For professional costumes, even $400 is on the low end. I would say the average price for a belly dance costume is around $500-$600. Some costumes are indeed over $1000... sometimes due to the designer's name (like Sahar Okasha), sometimes due to the materials and amount of work. It's becoming very popular to wear costumes encrusted with jewels, like this https://www.facebook.com/photo.php?fbid=502569046467333&set=a.429339107123661.98240.429334370457468&type=1&theater
They are truly gorgeous, but the materials alone are enormously expensive. It has got to be impossible to get one, at least in the US, for less than $900.

That's a lot of money, but it could be worse. Ballroom costumes start at around $1000, sometimes even for a basic costume, and they use much less fabric and take way less work to make. We are actually lucky to be able to costume ourselves for less than $300 if we want to!

But sadly even that's a lot of money for many of us. The way I personally manage it is by selling the costumes I no longer wear, and by reminding myself that it's okay not to have a super fancy costume. In fact, my dancing should always be up to par with my costume (as detailed in the post above). I would recommend doing the same thing. Keep working on your dancing, and when you achieve a big milestone, reward yourself with your first, low-budget yet still versatile costume. Reward yourself with your next costume only when you've achieved another goal. Go up in budget only when you visibly go up in level/skill (if your wallet allows). Start selling old costumes once you have a few to choose from, if you perform.
 

Sophia Maria

New member
It's all about priorities! I've been using the same purse for years and my coworkers tease me about it sometimes, but hey--I just bought myself a weekend workshop package in September! (And my dancing paraphernalia is going along in this purse)...
 

Yame

New member
It's all about priorities! I've been using the same purse for years and my coworkers tease me about it sometimes, but hey--I just bought myself a weekend workshop package in September! (And my dancing paraphernalia is going along in this purse)...
It's a faux pas to use the same purse for years?
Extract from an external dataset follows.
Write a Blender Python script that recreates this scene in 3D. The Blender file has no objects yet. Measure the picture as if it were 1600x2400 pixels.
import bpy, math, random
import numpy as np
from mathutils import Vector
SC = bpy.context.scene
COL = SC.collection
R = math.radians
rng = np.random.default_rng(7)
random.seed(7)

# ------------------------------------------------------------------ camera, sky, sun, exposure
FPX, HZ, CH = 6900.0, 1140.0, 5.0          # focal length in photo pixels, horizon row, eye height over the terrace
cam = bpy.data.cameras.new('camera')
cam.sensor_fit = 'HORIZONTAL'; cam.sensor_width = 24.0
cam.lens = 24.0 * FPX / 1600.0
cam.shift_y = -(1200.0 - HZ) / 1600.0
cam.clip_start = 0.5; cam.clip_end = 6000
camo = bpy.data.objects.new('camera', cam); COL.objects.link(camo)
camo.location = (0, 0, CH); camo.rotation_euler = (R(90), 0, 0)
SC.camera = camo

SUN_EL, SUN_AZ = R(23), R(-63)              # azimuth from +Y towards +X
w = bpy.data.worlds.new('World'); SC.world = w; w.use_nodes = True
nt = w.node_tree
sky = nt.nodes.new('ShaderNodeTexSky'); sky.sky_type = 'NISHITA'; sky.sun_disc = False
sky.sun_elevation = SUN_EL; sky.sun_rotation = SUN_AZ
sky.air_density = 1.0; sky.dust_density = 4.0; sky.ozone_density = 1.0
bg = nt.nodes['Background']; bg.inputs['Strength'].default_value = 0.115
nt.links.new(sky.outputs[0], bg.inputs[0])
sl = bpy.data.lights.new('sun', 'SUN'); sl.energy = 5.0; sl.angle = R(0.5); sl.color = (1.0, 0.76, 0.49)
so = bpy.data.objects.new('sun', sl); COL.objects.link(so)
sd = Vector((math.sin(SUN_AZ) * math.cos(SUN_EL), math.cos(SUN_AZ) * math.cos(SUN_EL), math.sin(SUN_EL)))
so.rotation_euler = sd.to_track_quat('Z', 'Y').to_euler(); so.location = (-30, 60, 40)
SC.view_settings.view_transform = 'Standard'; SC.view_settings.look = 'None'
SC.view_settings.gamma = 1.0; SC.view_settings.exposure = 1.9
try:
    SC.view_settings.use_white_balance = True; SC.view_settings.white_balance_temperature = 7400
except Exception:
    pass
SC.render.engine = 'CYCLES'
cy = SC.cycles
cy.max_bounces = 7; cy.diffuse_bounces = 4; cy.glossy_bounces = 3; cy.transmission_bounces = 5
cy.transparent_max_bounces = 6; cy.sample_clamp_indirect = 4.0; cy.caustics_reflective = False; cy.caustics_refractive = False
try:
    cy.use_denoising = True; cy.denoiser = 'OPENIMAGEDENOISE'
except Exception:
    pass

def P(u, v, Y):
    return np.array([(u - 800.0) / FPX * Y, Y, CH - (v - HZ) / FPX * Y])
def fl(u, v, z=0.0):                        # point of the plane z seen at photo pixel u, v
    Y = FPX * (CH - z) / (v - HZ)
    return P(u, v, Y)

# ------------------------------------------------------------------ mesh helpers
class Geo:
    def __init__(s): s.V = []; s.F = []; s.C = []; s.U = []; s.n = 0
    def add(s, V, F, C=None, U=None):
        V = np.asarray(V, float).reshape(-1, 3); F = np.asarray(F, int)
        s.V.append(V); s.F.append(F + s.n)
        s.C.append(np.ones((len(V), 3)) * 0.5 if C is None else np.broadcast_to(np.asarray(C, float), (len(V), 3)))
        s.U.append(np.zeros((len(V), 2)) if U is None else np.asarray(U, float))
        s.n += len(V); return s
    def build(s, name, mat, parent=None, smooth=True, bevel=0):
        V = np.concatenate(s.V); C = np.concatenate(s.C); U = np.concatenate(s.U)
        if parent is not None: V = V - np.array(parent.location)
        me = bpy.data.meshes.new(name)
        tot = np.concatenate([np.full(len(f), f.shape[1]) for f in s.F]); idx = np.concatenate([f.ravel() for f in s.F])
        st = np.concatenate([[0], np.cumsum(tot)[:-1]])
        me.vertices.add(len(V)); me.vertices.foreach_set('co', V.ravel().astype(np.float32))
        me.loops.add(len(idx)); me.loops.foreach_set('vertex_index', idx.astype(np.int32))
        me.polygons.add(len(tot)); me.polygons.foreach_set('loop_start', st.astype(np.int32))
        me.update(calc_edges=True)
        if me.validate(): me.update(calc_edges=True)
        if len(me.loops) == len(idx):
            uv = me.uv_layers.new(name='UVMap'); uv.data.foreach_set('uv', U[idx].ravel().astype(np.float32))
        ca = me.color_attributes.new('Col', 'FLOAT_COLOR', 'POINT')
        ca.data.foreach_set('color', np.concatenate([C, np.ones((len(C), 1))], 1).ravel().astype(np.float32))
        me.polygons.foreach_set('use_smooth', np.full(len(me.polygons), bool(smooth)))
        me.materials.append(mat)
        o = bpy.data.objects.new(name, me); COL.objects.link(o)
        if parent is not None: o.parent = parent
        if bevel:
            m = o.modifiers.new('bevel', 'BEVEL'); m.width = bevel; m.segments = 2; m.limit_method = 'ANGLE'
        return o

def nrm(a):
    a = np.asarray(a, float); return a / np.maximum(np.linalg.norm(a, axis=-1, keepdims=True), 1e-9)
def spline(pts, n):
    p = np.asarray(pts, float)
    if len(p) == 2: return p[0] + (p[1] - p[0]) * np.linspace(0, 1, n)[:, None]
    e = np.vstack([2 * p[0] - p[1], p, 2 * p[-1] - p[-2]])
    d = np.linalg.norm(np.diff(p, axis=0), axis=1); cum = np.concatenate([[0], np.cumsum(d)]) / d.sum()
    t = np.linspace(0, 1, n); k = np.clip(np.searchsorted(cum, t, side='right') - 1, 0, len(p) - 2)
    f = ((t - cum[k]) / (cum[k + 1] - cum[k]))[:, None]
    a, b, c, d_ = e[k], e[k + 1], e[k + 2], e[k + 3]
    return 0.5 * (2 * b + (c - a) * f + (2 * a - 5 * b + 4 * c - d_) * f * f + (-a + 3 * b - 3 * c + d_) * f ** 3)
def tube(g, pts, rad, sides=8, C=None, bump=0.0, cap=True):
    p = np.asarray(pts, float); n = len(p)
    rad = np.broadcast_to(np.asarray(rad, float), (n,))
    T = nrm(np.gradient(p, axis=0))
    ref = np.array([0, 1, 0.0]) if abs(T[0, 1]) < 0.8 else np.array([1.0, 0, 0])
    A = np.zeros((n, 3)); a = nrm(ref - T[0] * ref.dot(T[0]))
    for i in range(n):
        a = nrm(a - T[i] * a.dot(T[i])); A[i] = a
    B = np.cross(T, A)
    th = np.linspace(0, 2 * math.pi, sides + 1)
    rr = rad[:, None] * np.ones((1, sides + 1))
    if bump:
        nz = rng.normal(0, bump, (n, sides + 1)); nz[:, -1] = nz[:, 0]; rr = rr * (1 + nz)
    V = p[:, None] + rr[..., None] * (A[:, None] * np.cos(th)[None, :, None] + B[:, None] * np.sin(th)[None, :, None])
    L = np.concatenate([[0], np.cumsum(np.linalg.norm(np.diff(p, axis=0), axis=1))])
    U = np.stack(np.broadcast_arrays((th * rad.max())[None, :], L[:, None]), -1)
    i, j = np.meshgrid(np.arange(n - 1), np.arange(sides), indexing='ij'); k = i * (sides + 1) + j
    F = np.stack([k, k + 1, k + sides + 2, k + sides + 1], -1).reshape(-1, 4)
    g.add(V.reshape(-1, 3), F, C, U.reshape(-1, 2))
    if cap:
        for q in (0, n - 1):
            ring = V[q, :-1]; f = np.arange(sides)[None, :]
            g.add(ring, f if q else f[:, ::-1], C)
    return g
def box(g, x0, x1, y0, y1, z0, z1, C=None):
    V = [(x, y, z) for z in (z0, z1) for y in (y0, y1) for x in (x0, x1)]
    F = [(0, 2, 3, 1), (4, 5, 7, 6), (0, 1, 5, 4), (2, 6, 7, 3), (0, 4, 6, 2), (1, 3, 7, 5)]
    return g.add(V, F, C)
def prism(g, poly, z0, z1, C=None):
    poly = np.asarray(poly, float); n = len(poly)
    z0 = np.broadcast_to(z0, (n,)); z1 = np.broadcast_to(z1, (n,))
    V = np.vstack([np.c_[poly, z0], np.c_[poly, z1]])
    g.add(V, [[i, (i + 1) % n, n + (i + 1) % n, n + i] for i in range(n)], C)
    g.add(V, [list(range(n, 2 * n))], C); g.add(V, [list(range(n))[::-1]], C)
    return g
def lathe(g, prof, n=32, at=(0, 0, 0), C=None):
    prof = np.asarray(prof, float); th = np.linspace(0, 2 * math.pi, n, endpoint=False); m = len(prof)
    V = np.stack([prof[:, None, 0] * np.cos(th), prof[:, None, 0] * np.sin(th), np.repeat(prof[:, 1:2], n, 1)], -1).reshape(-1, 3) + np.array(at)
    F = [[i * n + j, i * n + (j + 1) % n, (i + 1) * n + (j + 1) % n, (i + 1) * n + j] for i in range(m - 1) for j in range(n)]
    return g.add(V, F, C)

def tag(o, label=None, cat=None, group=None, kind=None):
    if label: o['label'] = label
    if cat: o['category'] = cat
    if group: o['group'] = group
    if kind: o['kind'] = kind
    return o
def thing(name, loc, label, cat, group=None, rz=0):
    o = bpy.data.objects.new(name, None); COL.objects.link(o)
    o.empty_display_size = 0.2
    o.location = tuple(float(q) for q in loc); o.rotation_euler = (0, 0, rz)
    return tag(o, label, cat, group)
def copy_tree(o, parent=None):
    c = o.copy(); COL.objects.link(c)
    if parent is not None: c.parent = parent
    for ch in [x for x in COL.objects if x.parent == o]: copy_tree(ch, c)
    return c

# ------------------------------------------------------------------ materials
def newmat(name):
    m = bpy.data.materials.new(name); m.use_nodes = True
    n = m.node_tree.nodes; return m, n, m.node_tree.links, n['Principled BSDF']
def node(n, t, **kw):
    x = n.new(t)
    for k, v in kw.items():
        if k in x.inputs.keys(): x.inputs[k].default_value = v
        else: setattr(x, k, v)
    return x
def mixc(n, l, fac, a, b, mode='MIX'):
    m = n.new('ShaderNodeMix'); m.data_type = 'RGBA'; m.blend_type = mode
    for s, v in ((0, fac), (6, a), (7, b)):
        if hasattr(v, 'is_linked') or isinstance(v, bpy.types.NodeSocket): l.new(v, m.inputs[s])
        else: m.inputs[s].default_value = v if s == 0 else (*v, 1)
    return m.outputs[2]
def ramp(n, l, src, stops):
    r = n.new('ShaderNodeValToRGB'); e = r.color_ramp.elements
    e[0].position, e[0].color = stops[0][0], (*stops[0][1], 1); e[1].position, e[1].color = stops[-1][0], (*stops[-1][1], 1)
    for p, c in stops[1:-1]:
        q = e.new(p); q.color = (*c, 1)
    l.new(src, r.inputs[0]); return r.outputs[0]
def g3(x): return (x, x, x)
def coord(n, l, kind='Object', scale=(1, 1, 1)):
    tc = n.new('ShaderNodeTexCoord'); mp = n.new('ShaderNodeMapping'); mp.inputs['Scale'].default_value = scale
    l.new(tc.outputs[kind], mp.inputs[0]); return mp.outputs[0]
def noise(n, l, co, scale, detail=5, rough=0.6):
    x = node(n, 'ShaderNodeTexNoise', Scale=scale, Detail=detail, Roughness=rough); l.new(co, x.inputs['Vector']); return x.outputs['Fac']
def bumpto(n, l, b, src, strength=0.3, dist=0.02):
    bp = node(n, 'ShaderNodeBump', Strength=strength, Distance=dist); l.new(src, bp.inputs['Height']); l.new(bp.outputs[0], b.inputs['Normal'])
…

I buy a basic black purse and use it until it starts to get ragged. This usually takes about 3 years... only then do I buy a new one.
 

Shanazel

Super Moderator
secnd

Tsk. One purse for years? Ladies, ladies. :naghty: I change mine regularly and own more than I need.

Of course, I got them all for a couple dollars each at second hand shops, including the brand name ones. :lol:

I like to think I'm a credit to my Scots-Irish blood but I know that a truly thrifty person of my lineage would sell all the extras back to the shops and own just one at a time.

I make costumes and have shelves of the loveliest fabrics though I don't need much in the way of costumes for myself anymore.
 

Farasha Hanem

New member
Same here. I spend very little on my regular clothes, even my work clothes or practice clothes. But I'm willing to spend large amounts of money (comparatively) on belly dance costumes because, well, they are simply worth more. The materials are more expensive and they take a lot more work and more fabric. Also, you get what you pay for! And plus, if I spent all my money on regular clothes, I'd have no money for costumes ;)

So I won't pay more than $20 for a cute dress, or more than $30 for a pair of shoes...
I get by REALLY cheap on shoes, because I can't wear grown-up shoes... >.>;;;; *scuffs floor embarrassingly with the toe of her pre-mismatched kids' tennis shoes* ._.